> _Objective_
Every line must be returned precisely as it is written.

•••••

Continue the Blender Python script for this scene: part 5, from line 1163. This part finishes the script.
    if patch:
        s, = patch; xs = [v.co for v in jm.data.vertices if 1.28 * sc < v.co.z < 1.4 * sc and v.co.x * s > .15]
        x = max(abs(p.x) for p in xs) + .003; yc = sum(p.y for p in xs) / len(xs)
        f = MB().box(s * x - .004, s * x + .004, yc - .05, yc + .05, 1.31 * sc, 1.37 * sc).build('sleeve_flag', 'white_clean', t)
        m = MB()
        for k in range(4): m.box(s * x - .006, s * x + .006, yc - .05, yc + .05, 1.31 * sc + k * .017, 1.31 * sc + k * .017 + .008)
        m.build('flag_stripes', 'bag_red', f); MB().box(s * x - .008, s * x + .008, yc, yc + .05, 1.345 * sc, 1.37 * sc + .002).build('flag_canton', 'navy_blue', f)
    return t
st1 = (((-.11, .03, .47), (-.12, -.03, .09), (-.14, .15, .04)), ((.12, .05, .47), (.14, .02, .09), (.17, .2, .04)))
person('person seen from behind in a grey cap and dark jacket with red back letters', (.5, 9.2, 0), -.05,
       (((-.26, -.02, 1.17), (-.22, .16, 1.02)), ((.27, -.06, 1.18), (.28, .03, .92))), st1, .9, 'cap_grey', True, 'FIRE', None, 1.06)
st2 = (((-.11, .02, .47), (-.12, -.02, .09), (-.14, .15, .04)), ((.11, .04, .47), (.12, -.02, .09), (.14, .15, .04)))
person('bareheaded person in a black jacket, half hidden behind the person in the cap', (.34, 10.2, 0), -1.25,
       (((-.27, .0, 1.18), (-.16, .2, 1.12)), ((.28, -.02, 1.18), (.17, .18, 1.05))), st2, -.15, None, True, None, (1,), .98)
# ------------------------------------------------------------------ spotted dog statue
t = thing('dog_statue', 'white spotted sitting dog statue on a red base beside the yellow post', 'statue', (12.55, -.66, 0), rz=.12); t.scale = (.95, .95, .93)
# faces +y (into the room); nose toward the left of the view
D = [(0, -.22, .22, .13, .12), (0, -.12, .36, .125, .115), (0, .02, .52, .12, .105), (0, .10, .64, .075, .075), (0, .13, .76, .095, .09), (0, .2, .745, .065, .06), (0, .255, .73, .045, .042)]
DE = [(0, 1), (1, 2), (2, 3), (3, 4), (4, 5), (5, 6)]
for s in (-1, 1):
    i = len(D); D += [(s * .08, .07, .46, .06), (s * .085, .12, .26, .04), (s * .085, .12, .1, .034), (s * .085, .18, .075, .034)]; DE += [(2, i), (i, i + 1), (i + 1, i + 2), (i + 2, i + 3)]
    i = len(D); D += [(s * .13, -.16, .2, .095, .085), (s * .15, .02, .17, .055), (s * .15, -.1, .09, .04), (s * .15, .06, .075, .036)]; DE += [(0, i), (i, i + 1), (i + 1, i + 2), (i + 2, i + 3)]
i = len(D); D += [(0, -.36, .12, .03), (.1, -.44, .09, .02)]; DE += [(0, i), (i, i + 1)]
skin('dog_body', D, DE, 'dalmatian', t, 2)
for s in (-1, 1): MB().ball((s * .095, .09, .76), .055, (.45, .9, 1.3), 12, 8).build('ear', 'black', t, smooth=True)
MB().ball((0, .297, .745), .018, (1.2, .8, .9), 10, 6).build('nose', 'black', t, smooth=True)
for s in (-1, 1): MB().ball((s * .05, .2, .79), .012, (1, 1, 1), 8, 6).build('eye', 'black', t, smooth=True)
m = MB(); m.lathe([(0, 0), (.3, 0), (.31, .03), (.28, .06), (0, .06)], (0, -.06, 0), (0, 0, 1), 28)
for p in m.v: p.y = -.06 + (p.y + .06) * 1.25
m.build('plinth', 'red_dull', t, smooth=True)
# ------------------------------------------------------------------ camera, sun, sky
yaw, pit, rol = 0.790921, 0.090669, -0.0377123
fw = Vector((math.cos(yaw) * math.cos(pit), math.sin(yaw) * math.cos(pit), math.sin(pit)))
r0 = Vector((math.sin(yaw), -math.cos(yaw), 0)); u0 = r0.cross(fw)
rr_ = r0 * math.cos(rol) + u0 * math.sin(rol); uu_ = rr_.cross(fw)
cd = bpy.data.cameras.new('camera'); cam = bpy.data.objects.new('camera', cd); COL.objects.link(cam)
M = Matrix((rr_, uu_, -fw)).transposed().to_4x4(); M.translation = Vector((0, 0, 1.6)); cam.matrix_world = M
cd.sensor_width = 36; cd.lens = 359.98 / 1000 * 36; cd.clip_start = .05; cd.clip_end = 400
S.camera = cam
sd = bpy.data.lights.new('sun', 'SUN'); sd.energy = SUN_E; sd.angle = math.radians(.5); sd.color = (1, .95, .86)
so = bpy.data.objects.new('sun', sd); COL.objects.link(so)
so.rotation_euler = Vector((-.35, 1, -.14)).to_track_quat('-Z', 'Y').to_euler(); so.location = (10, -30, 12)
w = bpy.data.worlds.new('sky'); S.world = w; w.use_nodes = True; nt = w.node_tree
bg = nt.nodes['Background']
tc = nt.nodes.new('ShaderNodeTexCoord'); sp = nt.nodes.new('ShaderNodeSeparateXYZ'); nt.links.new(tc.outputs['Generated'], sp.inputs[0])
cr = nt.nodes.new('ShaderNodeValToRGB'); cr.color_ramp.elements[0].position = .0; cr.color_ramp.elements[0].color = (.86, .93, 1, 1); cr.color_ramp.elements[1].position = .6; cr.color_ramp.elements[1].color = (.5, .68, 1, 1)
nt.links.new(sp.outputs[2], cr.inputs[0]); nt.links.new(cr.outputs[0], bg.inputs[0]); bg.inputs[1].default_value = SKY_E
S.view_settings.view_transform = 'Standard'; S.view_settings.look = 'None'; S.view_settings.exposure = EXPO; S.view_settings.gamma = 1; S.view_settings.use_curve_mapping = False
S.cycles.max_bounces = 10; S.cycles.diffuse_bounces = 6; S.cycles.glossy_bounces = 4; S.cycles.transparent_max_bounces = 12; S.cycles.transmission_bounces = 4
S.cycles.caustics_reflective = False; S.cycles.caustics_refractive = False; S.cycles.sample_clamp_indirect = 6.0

•••••

> _Exercise solution_
Continue the Blender Python script for this scene: part 5, from line 1163. This part finishes the script.
    if patch:
        s, = patch; xs = [v.co for v in jm.data.vertices if 1.28 * sc < v.co.z < 1.4 * sc and v.co.x * s > .15]
        x = max(abs(p.x) for p in xs) + .003; yc = sum(p.y for p in xs) / len(xs)
        f = MB().box(s * x - .004, s * x + .004, yc - .05, yc + .05, 1.31 * sc, 1.37 * sc).build('sleeve_flag', 'white_clean', t)
        m = MB()
        for k in range(4): m.box(s * x - .006, s * x + .006, yc - .05, yc + .05, 1.31 * sc + k * .017, 1.31 * sc + k * .017 + .008)
        m.build('flag_stripes', 'bag_red', f); MB().box(s * x - .008, s * x + .008, yc, yc + .05, 1.345 * sc, 1.37 * sc + .002).build('flag_canton', 'navy_blue', f)
    return t
st1 = (((-.11, .03, .47), (-.12, -.03, .09), (-.14, .15, .04)), ((.12, .05, .47), (.14, .02, .09), (.17, .2, .04)))
person('person seen from behind in a grey cap and dark jacket with red back letters', (.5, 9.2, 0), -.05,
       (((-.26, -.02, 1.17), (-.22, .16, 1.02)), ((.27, -.06, 1.18), (.28, .03, .92))), st1, .9, 'cap_grey', True, 'FIRE', None, 1.06)
st2 = (((-.11, .02, .47), (-.12, -.02, .09), (-.14, .15, .04)), ((.11, .04, .47), (.12, -.02, .09), (.14, .15, .04)))
person('bareheaded person in a black jacket, half hidden behind the person in the cap', (.34, 10.2, 0), -1.25,
       (((-.27, .0, 1.18), (-.16, .2, 1.12)), ((.28, -.02, 1.18), (.17, .18, 1.05))), st2, -.15, None, True, None, (1,), .98)
# ------------------------------------------------------------------ spotted dog statue
t = thing('dog_statue', 'white spotted sitting dog statue on a red base beside the yellow post', 'statue', (12.55, -.66, 0), rz=.12); t.scale = (.95, .95, .93)
# faces +y (into the room); nose toward the left of the view
D = [(0, -.22, .22, .13, .12), (0, -.12, .36, .125, .115), (0, .02, .52, .12, .105), (0, .10, .64, .075, .075), (0, .13, .76, .095, .09), (0, .2, .745, .065, .06), (0, .255, .73, .045, .042)]
DE = [(0, 1), (1, 2), (2, 3), (3, 4), (4, 5), (5, 6)]
for s in (-1, 1):
    i = len(D); D += [(s * .08, .07, .46, .06), (s * .085, .12, .26, .04), (s * .085, .12, .1, .034), (s * .085, .18, .075, .034)]; DE += [(2, i), (i, i + 1), (i + 1, i + 2), (i + 2, i + 3)]
    i = len(D); D += [(s * .13, -.16, .2, .095, .085), (s * .15, .02, .17, .055), (s * .15, -.1, .09, .04), (s * .15, .06, .075, .036)]; DE += [(0, i), (i, i + 1), (i + 1, i + 2), (i + 2, i + 3)]
i = len(D); D += [(0, -.36, .12, .03), (.1, -.44, .09, .02)]; DE += [(0, i), (i, i + 1)]
skin('dog_body', D, DE, 'dalmatian', t, 2)
for s in (-1, 1): MB().ball((s * .095, .09, .76), .055, (.45, .9, 1.3), 12, 8).build('ear', 'black', t, smooth=True)
MB().ball((0, .297, .745), .018, (1.2, .8, .9), 10, 6).build('nose', 'black', t, smooth=True)
for s in (-1, 1): MB().ball((s * .05, .2, .79), .012, (1, 1, 1), 8, 6).build('eye', 'black', t, smooth=True)
m = MB(); m.lathe([(0, 0), (.3, 0), (.31, .03), (.28, .06), (0, .06)], (0, -.06, 0), (0, 0, 1), 28)
for p in m.v: p.y = -.06 + (p.y + .06) * 1.25
m.build('plinth', 'red_dull', t, smooth=True)
# ------------------------------------------------------------------ camera, sun, sky
yaw, pit, rol = 0.790921, 0.090669, -0.0377123
fw = Vector((math.cos(yaw) * math.cos(pit), math.sin(yaw) * math.cos(pit), math.sin(pit)))
r0 = Vector((math.sin(yaw), -math.cos(yaw), 0)); u0 = r0.cross(fw)
rr_ = r0 * math.cos(rol) + u0 * math.sin(rol); uu_ = rr_.cross(fw)
cd = bpy.data.cameras.new('camera'); cam = bpy.data.objects.new('camera', cd); COL.objects.link(cam)
M = Matrix((rr_, uu_, -fw)).transposed().to_4x4(); M.translation = Vector((0, 0, 1.6)); cam.matrix_world = M
cd.sensor_width = 36; cd.lens = 359.98 / 1000 * 36; cd.clip_start = .05; cd.clip_end = 400
S.camera = cam
sd = bpy.data.lights.new('sun', 'SUN'); sd.energy = SUN_E; sd.angle = math.radians(.5); sd.color = (1, .95, .86)
so = bpy.data.objects.new('sun', sd); COL.objects.link(so)
so.rotation_euler = Vector((-.35, 1, -.14)).to_track_quat('-Z', 'Y').to_euler(); so.location = (10, -30, 12)
w = bpy.data.worlds.new('sky'); S.world = w; w.use_nodes = True; nt = w.node_tree
bg = nt.nodes['Background']
tc = nt.nodes.new('ShaderNodeTexCoord'); sp = nt.nodes.new('ShaderNodeSeparateXYZ'); nt.links.new(tc.outputs['Generated'], sp.inputs[0])
cr = nt.nodes.new('ShaderNodeValToRGB'); cr.color_ramp.elements[0].position = .0; cr.color_ramp.elements[0].color = (.86, .93, 1, 1); cr.color_ramp.elements[1].position = .6; cr.color_ramp.elements[1].color = (.5, .68, 1, 1)
nt.links.new(sp.outputs[2], cr.inputs[0]); nt.links.new(cr.outputs[0], bg.inputs[0]); bg.inputs[1].default_value = SKY_E
S.view_settings.view_transform = 'Standard'; S.view_settings.look = 'None'; S.view_settings.exposure = EXPO; S.view_settings.gamma = 1; S.view_settings.use_curve_mapping = False
S.cycles.max_bounces = 10; S.cycles.diffuse_bounces = 6; S.cycles.glossy_bounces = 4; S.cycles.transparent_max_bounces = 12; S.cycles.transmission_bounces = 4
S.cycles.caustics_reflective = False; S.cycles.caustics_refractive = False; S.cycles.sample_clamp_indirect = 6.0